Recorded information -
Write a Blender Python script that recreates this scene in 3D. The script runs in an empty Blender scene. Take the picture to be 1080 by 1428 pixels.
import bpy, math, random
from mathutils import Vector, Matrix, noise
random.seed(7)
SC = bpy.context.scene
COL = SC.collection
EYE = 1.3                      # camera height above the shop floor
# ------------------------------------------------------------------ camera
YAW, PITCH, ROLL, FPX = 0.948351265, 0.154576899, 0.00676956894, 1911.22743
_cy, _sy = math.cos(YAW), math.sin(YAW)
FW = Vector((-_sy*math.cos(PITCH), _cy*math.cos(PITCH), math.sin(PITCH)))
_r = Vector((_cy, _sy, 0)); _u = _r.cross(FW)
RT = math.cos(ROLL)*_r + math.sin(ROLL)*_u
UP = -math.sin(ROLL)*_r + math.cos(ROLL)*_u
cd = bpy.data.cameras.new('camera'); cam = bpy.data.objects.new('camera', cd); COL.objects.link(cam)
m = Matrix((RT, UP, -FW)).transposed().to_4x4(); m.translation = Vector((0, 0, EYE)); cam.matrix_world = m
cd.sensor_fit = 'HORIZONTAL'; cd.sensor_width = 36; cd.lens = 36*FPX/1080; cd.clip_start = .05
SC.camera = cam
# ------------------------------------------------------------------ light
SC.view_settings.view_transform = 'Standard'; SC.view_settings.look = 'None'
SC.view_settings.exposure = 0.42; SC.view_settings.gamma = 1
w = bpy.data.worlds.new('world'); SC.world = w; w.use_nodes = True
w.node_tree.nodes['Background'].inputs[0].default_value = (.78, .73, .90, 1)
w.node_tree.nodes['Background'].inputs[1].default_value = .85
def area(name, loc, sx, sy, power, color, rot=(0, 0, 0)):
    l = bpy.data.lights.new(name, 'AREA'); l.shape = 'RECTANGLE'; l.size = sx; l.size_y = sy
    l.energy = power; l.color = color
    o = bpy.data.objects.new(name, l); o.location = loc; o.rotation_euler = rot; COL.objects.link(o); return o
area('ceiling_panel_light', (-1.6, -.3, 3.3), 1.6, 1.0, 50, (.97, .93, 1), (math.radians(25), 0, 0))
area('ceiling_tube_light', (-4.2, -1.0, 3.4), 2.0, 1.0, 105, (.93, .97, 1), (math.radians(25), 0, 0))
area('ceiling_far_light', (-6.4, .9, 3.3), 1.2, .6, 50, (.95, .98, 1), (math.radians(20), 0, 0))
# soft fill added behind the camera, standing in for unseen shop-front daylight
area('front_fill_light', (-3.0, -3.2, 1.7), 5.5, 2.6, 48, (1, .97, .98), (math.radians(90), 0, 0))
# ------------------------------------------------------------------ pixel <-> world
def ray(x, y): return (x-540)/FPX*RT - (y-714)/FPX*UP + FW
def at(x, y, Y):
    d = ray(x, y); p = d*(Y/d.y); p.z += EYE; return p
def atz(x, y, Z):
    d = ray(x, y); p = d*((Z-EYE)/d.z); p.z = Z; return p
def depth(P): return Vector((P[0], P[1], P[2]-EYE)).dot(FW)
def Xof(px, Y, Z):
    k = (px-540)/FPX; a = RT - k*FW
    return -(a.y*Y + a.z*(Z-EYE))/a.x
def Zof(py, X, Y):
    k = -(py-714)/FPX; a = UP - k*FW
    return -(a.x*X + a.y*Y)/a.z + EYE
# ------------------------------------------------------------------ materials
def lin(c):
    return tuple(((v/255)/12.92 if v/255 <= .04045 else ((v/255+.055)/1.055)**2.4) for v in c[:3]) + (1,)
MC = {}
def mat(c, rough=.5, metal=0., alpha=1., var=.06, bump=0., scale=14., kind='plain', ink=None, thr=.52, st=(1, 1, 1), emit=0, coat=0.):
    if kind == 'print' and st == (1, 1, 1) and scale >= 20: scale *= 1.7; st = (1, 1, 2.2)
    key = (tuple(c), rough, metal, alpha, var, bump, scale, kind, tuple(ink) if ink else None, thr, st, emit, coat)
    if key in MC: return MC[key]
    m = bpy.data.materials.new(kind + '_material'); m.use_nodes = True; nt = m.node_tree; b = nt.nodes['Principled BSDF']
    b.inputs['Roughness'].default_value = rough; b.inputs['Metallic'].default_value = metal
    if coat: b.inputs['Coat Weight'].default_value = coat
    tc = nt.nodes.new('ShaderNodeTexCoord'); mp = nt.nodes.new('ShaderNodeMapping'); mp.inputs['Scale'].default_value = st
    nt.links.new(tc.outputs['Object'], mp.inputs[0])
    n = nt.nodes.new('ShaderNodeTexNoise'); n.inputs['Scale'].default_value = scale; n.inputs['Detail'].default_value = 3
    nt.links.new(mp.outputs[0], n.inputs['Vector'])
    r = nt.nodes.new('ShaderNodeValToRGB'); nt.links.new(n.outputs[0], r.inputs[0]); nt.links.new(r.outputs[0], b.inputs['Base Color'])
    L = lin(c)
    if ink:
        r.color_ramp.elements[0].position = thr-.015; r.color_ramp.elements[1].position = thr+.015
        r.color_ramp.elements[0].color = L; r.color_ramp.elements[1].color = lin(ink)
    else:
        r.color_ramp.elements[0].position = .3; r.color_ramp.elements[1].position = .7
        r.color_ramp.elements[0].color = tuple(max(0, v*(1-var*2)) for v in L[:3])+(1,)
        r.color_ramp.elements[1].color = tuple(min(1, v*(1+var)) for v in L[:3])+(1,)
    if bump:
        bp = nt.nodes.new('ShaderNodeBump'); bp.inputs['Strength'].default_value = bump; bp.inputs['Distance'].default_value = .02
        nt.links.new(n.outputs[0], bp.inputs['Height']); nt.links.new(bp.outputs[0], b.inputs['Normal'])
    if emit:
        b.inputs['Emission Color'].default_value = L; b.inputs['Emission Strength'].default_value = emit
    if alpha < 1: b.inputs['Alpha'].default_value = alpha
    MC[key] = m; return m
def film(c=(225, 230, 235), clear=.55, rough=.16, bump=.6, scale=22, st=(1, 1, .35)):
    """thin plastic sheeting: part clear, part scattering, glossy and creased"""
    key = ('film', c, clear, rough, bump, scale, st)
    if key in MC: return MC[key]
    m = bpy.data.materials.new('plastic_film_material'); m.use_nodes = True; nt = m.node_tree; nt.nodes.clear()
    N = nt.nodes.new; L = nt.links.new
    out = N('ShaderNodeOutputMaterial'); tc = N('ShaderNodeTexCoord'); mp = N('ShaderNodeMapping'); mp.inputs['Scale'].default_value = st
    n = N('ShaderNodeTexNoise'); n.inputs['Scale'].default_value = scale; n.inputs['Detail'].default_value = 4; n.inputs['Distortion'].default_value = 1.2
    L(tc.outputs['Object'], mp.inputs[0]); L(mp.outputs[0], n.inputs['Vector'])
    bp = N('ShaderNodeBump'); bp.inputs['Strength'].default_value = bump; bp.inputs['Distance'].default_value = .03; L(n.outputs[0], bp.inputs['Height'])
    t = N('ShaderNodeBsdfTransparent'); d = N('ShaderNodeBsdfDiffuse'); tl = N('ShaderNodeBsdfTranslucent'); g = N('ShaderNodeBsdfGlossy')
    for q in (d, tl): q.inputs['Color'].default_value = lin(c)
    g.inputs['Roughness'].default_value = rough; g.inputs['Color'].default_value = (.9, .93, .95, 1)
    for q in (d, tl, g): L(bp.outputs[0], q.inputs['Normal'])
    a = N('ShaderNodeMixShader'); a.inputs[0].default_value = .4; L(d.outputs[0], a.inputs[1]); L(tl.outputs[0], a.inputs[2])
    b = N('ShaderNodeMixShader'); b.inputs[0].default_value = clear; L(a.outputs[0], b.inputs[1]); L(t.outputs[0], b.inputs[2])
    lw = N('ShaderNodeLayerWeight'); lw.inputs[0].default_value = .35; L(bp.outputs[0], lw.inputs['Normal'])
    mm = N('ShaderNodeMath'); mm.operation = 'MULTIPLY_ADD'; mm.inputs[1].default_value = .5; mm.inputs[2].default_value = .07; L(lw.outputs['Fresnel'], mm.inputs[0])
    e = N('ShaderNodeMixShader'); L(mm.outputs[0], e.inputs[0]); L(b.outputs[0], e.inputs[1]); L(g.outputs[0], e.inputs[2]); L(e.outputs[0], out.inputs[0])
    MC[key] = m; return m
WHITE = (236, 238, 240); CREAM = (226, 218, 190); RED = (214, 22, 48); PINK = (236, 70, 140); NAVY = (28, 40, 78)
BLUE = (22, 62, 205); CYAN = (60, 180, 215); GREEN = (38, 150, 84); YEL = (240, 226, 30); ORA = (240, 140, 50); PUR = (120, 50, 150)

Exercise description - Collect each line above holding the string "scene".

Exercise result -
Write a Blender Python script that recreates this scene in 3D. The script runs in an empty Blender scene. Take the picture to be 1080 by 1428 pixels.
SC = bpy.context.scene